Spellings proposed the new rules earlier this year. Final rules may differ somewhat, but Spellings said states would be required in most cases to count graduates as students who leave high school on time and with a regular diploma.
Critics have worried that by judging test scores more heavily and graduation less so, No Child Left Behind encouraged schools to push weak students out.
Balfanz, the Johns Hopkins researcher, said the dropout problem is driven by "dropout factories," schools in poor communities where kids face challenges inside and outside the classroom.
He said the government could make a big dent in the dropout problem by plowing more money–and firm guidance on how to spend it–into those schools.
More resources are desperately needed, said Mel Riddle, who retired in July as principal of T.C. Williams High School in Alexandria, Va.
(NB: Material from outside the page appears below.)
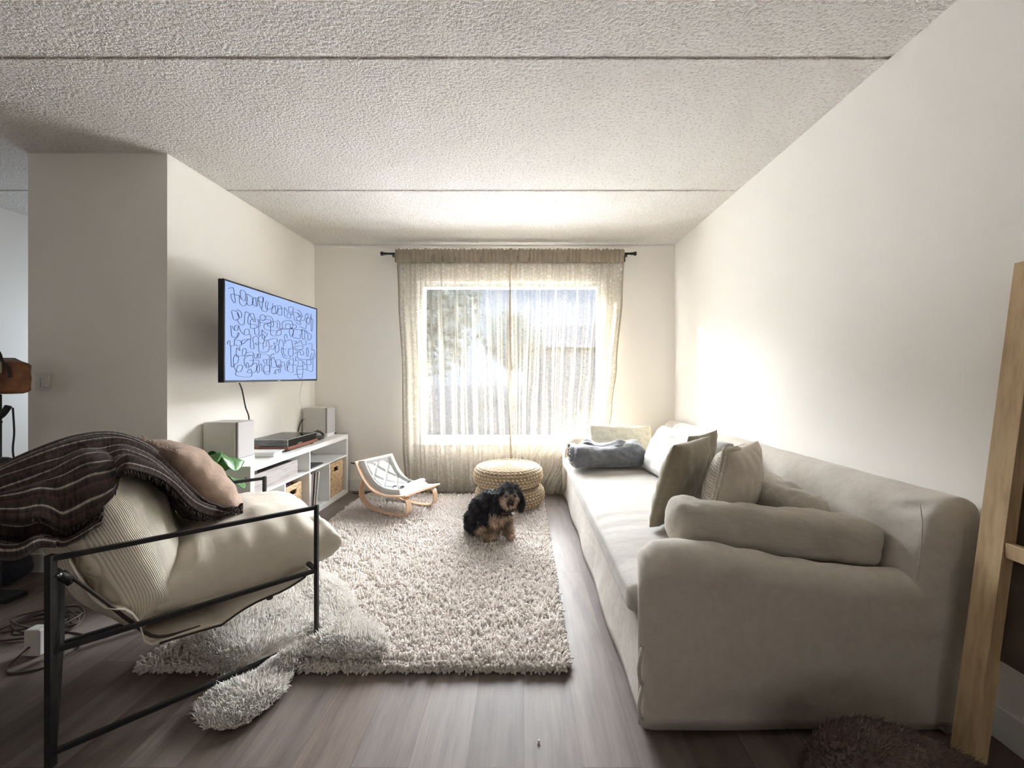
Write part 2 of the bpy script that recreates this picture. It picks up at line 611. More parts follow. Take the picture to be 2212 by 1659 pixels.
def push_out(W, trees, gap, passes=2, reach=.30):
    """move points that lie inside (or closer than gap to) other soft things to their surface"""
    W = [Vector(p) for p in W]
    for _ in range(passes):
        for tr in trees:
            for k, p in enumerate(W):
                loc, nrm, idx, d = tr.find_nearest(p, reach)
                if loc is None: continue
                s = (p-loc).dot(nrm)
                if s < 0 or d < gap:
                    q = nrm if s < 0 or d < 1e-6 else (p-loc).normalized()
                    W[k] = loc+q*gap
    return W

def fluff(name, c1, c2, scale=50, tl=.35):
    """wool or yarn that lets light through"""
    if name in MATS: return MATS[name]
    m, nt, b = nodes_of(name)
    v = coord(nt, 'Object')
    c = ramp(nt, noise_node(nt, v, scale, 4), [(.3, c1), (.7, c2)])
    nt.links.new(c, b.inputs['Base Color'])
    b.inputs['Roughness'].default_value = .9; b.inputs['Specular IOR Level'].default_value = .1
    t = nt.nodes.new('ShaderNodeBsdfTranslucent'); nt.links.new(c, t.inputs[0])
    mx = nt.nodes.new('ShaderNodeMixShader'); mx.inputs[0].default_value = tl
    out = nt.nodes['Material Output']
    nt.links.new(b.outputs[0], mx.inputs[1]); nt.links.new(t.outputs[0], mx.inputs[2]); nt.links.new(mx.outputs[0], out.inputs[0])
    MATS[name] = m
    return m
# ------------------------------------------------------------------ sofa along the right wall
slip_m = fabric('sofa_linen', (.50, .455, .40), (.57, .525, .47), weave=700, wr=.5, wscale=5, wdist=.03, fine=.2)
seat_m = fabric('sofa_seat_linen', (.45, .425, .39), (.52, .495, .455), weave=700, wr=.30, wscale=9, wdist=.012, stretch=(1, 2.2, 1))
SX0, SXB = .405, 1.35             # seat front, back cushion plane
NY0, NY1, FY0, FY1 = 1.335, 1.50, 3.82, 3.985
sofa = thing('sofa', 'long slipcovered cream linen sofa running along the right wall', 'sofa', (1.0, 2.7, 0))

# skirted base: front panel falling to the floor, slightly flared and rippled
def front_fn(u, v):
    y = lerp(NY0+.03, FY1-.02, u)
    z = lerp(.018, .318, v)
    fl = (1-v)**1.5
    x = SX0+.012 - .022*fl + fl*.007*math.sin(y*9+2*nz(y*2, 1)) + .005*nz(y*3, z*6)
    return (x, y, z)
rings = []
for i in range(121):
    u = i/120
    r = [front_fn(u, k/10) for k in range(11)]
    y = r[0][1]
    r += [(SX0+.05, y, .312), (1.45, y, .312), (1.45, y, .018)]
    rings.append(r)
V, Fc = ring_loft(rings)
mk('skirted_base', V, Fc, slip_m, sofa)

# bench seat cushion
def seat_pts():
    rings = []
    y0, y1 = NY1+.0-.045, FY0+.02
    for i in range(131):
        s = -1+2*i/130
        s = math.sin(s*math.pi/2)*.35+s*.65
        y = (y0+y1)/2+s*(y1-y0)/2
        d = max(0, (abs(s)-.955)/.045)
        k = max(.02, 1-d**2.4)**.5
        ring = []
        for j in range(64):
            a = 2*math.pi*j/64
            c, sn = math.cos(a), math.sin(a)
            q = (abs(c)**7+abs(sn)**7)**(-1/7)
            xx = .89+c*q*.505*(1-.05*(1-k))
            zz = .370+sn*q*.062*(.35+.65*k)
            if sn > 0:
                zz += .020*(1-((xx-.89)/.5)**2)*max(0, sn)*k + .006*nz(xx*2.3, y*4)*k + .004*nz(xx*4, y*15)
            if xx < .5: xx += .006*nz(y*5, zz*8)
            ring.append((xx, y, zz))
        rings.append(ring)
    return ring_loft(rings)
V, Fc = seat_pts()
mk('seat_cushion', V, Fc, seat_m, sofa)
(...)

"The world's changed; we have to change to meet those demands," said Riddle, now an official of the National Association of Secondary School Principals. "To think we can do it in the same way, with the same resources, is not realistic."
Texas dropouts
In Texas, today is the deadline to re-enroll students who did not return at the beginning of the year and avoid having them counted as "school leavers." The numbers are important because next year the Texas Education Agency plans to end a temporary provision that has allowed some schools to avoid lower academic ratings when less than 75 percent of a class graduates by its expected graduation date or continues in school.
Statewide, 86.7 percent of the students expected to graduate in 2007 either did so or continued in school. That's down from 88.9 percent of the Class of 2006.
Dropout prevention summit The Arlington, Kennedale and Mansfield school districts, the city of Arlington and several other groups will host a Success in School Summit on Nov. 1. The event, at Fielder Road Baptist Church, 1323 W. Pioneer Parkway in Arlington, is billed as a "dialogue on dropout prevention."
The Washington, D.C.-based America's Promise Alliance is supporting similar events throughout the country over the next two years. Former Secretary of State Colin Powell was the nonprofit's founding chairman.